The symphonic age lasted until English became the new universal language. With English, music could become again linked to the human voice and to words that could be understood. A modern genre such as Rap is, after all, a return to the Gregorian approach to music as an embellishment of human language.
Today, polyphonic music is still alive as a religious form of music in Eastern Europe, but it is a relic of a bygone time in Western Europe and in all the regions that recognize themselves under the wide label of “The West.” Yet, we can still appreciate the technical mastery of the composers of that time, one of them was Pierluigi da Palestrina, who composed Sicut Cervus, from Psalm 45 of the Bible.
The Sicut Cervus is not just a beautiful harmony, it is something more. Its theme is a thirsty deer looking for water. It says, “Sicut cervus desiderat ad fontes aquarum, ita desiderat anima mea ad te Deus.” You can translate this as: “As a deer longs for a spring of water, so my soul longs for you, oh God.” And that, I think, can express the burning desire of the West, the angst for something that Westerners themselves don’t understand but have been seeking for centuries with such a reckless enthusiasm that they set half of the world on fire.
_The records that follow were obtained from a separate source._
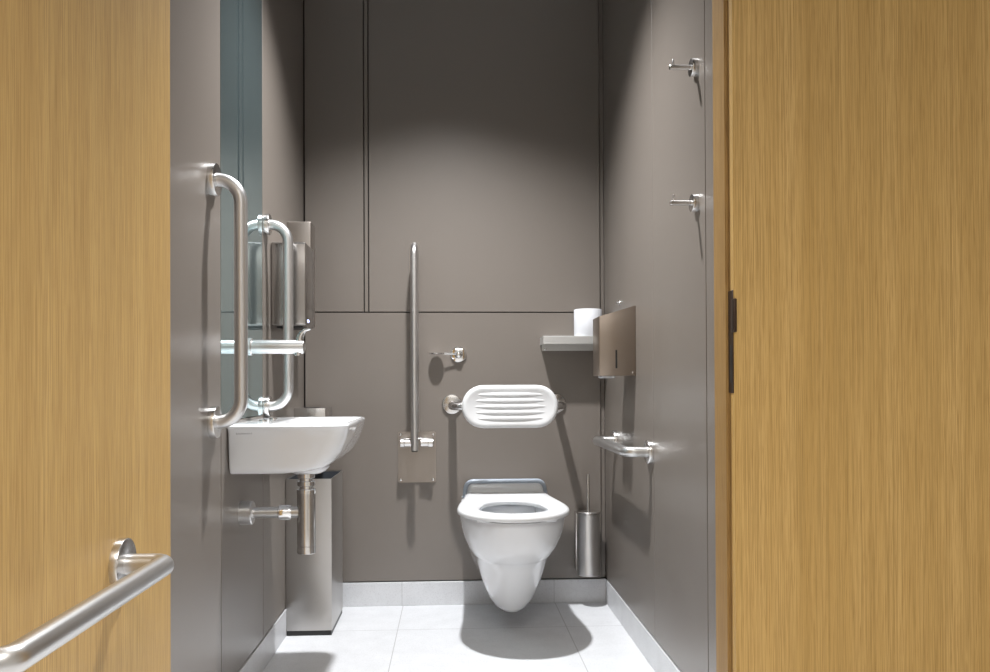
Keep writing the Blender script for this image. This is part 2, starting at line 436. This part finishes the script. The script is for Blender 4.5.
b = BM(); box(b, XL, -.472, 3.09, 3.26, .660, .800, .002, 2); obj('casing', b, M['satin'], sbx)
b = BM(); box(b, -.56, -.50, 3.14, 3.21, .7995, .8012); obj('bag_slot', b, M['black'], sbx, smooth=False)

bn = thing('waste_bin', 'tall open-topped brushed steel waste bin on the floor behind the washbasin', 'bin', (-.507, 3.08, 0))
b = BM()
bx0, bx1, by0, by1, bzt = -.5875, -.427, 2.935, 3.225, .5535
o_ = [(x, y) for x, y in rrect(bx0, bx1, by0, by1, .002, 2)]; i_ = [(x, y) for x, y in rrect(bx0+.003, bx1-.003, by0+.003, by1-.003, .002, 2)]
loops(b, [[(x, y, .018) for x, y in o_], [(x, y, bzt) for x, y in o_], [(x, y, bzt) for x, y in i_], [(x, y, .30) for x, y in i_]])
obj('bin_body', b, M['bin_steel'], bn)
b = BM(); box(b, bx0+.002, bx1-.002, by0+.002, by1-.002, 0, .0185); obj('bin_plinth', b, M['black'], bn, smooth=False)
b = BM(); l_ = [(x, y) for x, y in rrect(bx0+.0035, bx1-.0035, by0+.0035, by1-.0035, .002, 2)]; k_ = [(x, y) for x, y in rrect(bx0+.005, bx1-.005, by0+.005, by1-.005, .002, 2)]
loops(b, [[(x, y, .31) for x, y in l_], [(x, y, bzt-.004) for x, y in l_], [(x, y, bzt-.004) for x, y in k_], [(x, y, .33) for x, y in k_]])
obj('bin_liner', b, M['liner'], bn)

# ------------------------------------------------------------------ drop-down rail on the back wall, folded up
dd = thing('hinged_grab_rail', 'folded-up steel drop-down grab rail on a square plate on the back wall', 'grab rail', (-.141, YB, .494))
b = BM()
pl = rrect(-.217, -.0655, .494, .697, .007, 5)
loops(b, [[(x, YB, z) for x, z in pl], [(x, YB-.005, z) for x, z in pl]]); obj('wall_plate', b, M['dark_steel'], dd)
for x in (-.206, -.0765):
    for z in (.505, .686):
        b = BM(); lathe(b, (x, YB-.005, z), (0, -1, 0), [(0, .005), (.002, .0045), (.003, .002)], 14); obj('screw', b, M['chrome'], dd)
HY = 3.235
for x0, h in ((-.204, [(0, .0155), (.002, .018), (.016, .018), (.018, .0155), (.044, .0150)]), (-.122, [(0, .0150), (.027, .0155), (.029, .018), (.046, .018), (.048, .0155)])):
    b = BM(); lathe(b, (x0, HY, .657), (1, 0, 0), h, 28); obj('hinge_barrel', b, M['satin'], dd)
for x in (-.199, -.078):
    b = BM(); box(b, x-.004, x+.004, HY, YB-.004, .640, .674, .001, 1); obj('hinge_cheek', b, M['satin'], dd)
b = BM(); box(b, -.197, -.084, YB-.03, YB-.004, .668, .674, .001, 1); obj('stop_plate', b, M['satin'], dd)
b = BM()
hp = rounded([(-.1445, 3.262, .700), (-.1445, 3.262, 1.428), (-.1445, 3.175, 1.428), (-.1445, 3.175, .632)], .042, 10)
tube(b, hp, .0142, 24); obj('rail_hoop', b, M['steel_z'], dd)
b = BM(); lathe(b, (-.1445, 3.175, .6335), (0, 0, -1), [(0, .0125), (.004, .0125), (.006, .010)], 20); obj('end_cap', b, M['black'], dd)

# ------------------------------------------------------------------ small round dish on an arm
ds = thing('soap_dish', 'small flat polished disc held out from the back wall above the backrest', 'soap dish', (.025, YB, 1.006))
b = BM(); disc_rose(b, (.027, YB, 1.007), (0, -1, 0), .0325, .010, .004); obj('flange', b, M['chrome'], ds)
b = BM(); lathe(b, (.027, YB-.008, 1.007), (0, -1, 0), [(0, .017), (.012, .017), (.020, .014), (.024, .008)], 24); obj('knob', b, M['chrome'], ds)
b = BM(); tube(b, [(.024, YB-.026, 1.008), (-.03, YB-.034, 1.009)], .0040, 12); obj('arm', b, M['chrome'], ds)
b = BM(); lathe(b, (-.062, YB-.0355, 1.0065), (0, 0, 1), [(0, .026), (.0015, .0295), (.004, .030), (.005, .029), (.0035, .023)], 32); obj('dish', b, M['chrome'], ds)

# ------------------------------------------------------------------ backrest
br = thing('backrest', 'white ribbed oval backrest pad on a steel wall bracket above the toilet', 'backrest', (.217, YB, .806))
PX, PZ, PYF = .2165, .8030, 3.040
b = BM()
W2, H2 = .1805, .0802
def stad(w, h, n=14):
    r = h; out = []
    for k in range(n+1):
        a = -PI/2 + PI*k/n; out.append((w-r+r*math.cos(a), r*math.sin(a)))
    for k in range(n+1):
        a = PI/2 + PI*k/n; out.append((-w+r+r*math.cos(a), r*math.sin(a)))
    return out
# front face with shallow rounded rim, rear face flat
R_ = []
for dy, s in ((.038, -.010), (.034, -.003), (.026, 0), (.012, 0), (.004, -.003), (.001, -.008), (0, -.016), (.0025, -.022)):
    R_.append([(PX+x, PYF+dy, PZ+z) for x, z in stad(W2+s, H2+s)])
loops(b, R_)
obj('pad', b, M['pad'], br, ang=60)
for i in range(5):
    z = PZ + (i-2)*.0220; hw = .140 - .004*abs(i-2)**1.6
    b = BM(); t = bmesh.new()
    bmesh.ops.create_uvsphere(t, u_segments=16, v_segments=12, radius=1)
    for v in t.verts: v.co = Vector((PX + (hw*max(-1, min(1, v.co.x*1.0)) if abs(v.co.x) < .999 else hw*v.co.x), PYF+.0035+v.co.y*.0048, z+v.co.z*.0090))
    join(b, t); obj('rib', b, M['pad'], br, ang=80)
for x in (.0, .4200):
    b = BM(); disc_rose(b, (x, YB, .807), (0, -1, 0), .040, .011, .004); obj('flange', b, M['satin'], br)
b = BM(); tube(b, rounded([(.0, YB-.008, .807), (.0, 3.098, .803), (.4200, 3.098, .803), (.4200, YB-.008, .807)], .05, 10), .0150, 20); obj('bracket_tube', b, M['satin'], br)
for x in (.10, .345):
    b = BM(); box(b, x-.016, x+.016, PYF+.034, 3.112, .785, .822, .003, 2); obj('pad_clamp', b, M['satin'], br)

# ------------------------------------------------------------------ corner shelf and roll
sh = thing('steel_shelf', 'short brushed steel shelf on the back wall near the corner', 'shelf', (.48, YB, 1.02))
b = BM(); box(b, .357, .598, 3.195, YB-.001, 1.0715, 1.0745, .001, 1); box(b, .357, .598, 3.193, 3.196, 1.043, 1.0745, .001, 1); box(b, .357, .360, 3.195, YB-.001, 1.043, 1.0745, .001, 1); box(b, .595, .598, 3.195, YB-.001, 1.043, 1.0745, .001, 1)
obj('shelf_tray', b, M['shelf_steel'], sh, smooth=False)
b = BM(); box(b, .364, .596, YB-.006, YB-.0005, 1.021, 1.0715, .001, 1); obj('wall_strip', b, M['shelf_steel'], sh, smooth=False)
for x in (.378, .580):
    b = BM(); lathe(b, (x, YB-.006, 1.028), (0, -1, 0), [(0, .0045), (.002, .004), (.003, .002)], 12); obj('screw', b, M['chrome'], sh)
rl = thing('toilet_roll', 'white toilet roll standing on the steel shelf in the corner', 'toilet roll', (.5435, 3.252, 1.0745))
b = BM()
def ringc(r, z, n=40): return [(.5435+r*math.cos(2*PI*k/n), 3.252+r*math.sin(2*PI*k/n), z) for k in range(n)]
loops(b, [ringc(.022, 1.0755), ringc(.0545, 1.0750), ringc(.0555, 1.0765), ringc(.0555, 1.1815), ringc(.0545, 1.183), ringc(.022, 1.183), ringc(.022, 1.0755)], cap0=False, cap1=False)
obj('paper', b, M['paper'], rl)
b = BM(); loops(b, [ringc(.0205, 1.0747), ringc(.0218, 1.0747), ringc(.0218, 1.182), ringc(.0205, 1.182), ringc(.0205, 1.0747)], cap0=False, cap1=False)
obj('core', b, plain('cardboard', (.42, .32, .22), .9), rl)

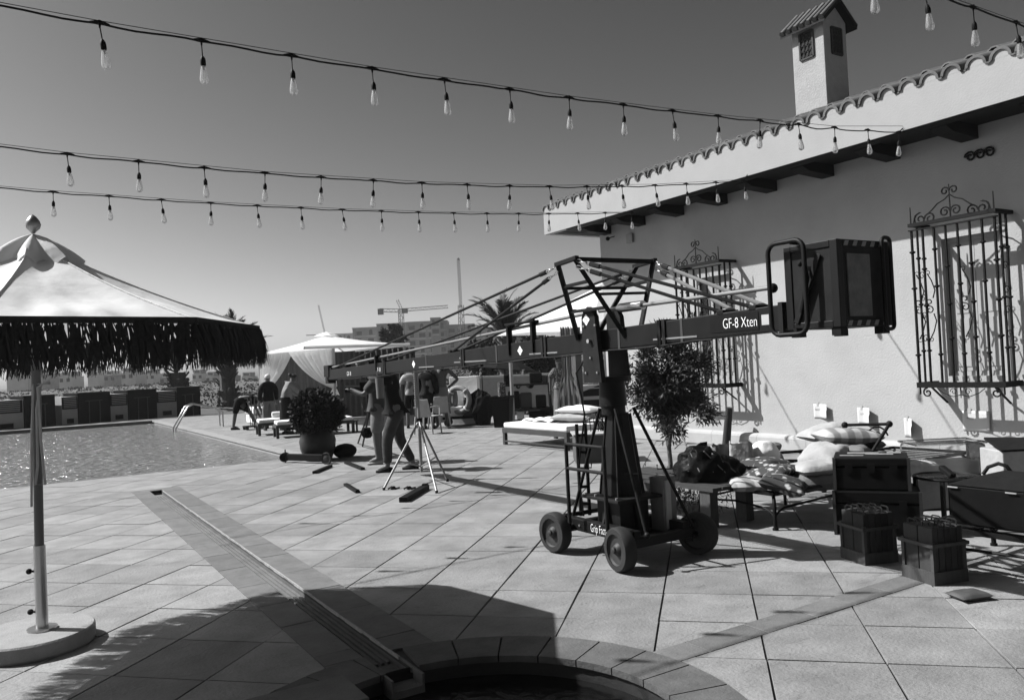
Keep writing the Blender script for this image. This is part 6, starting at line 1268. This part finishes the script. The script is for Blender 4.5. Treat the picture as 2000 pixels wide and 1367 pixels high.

And, whatever it was that they were seeking, it seems clear that they didn’t find it.
Today, the parable of the Western world's domination seems to be mostly concluded, even though it still flares high with plenty of wars and exterminations. But something distilled from so much ardor remains to us: the music of a remote age, when our ancestors managed to create something eerie and beautiful that we can still admire today: polyphonic music.
Western polyphonic music can be seen as a gift to all humankind. Will we ever see a time when human cultures exchange only gifts and not bombs? We are not there yet, but who knows?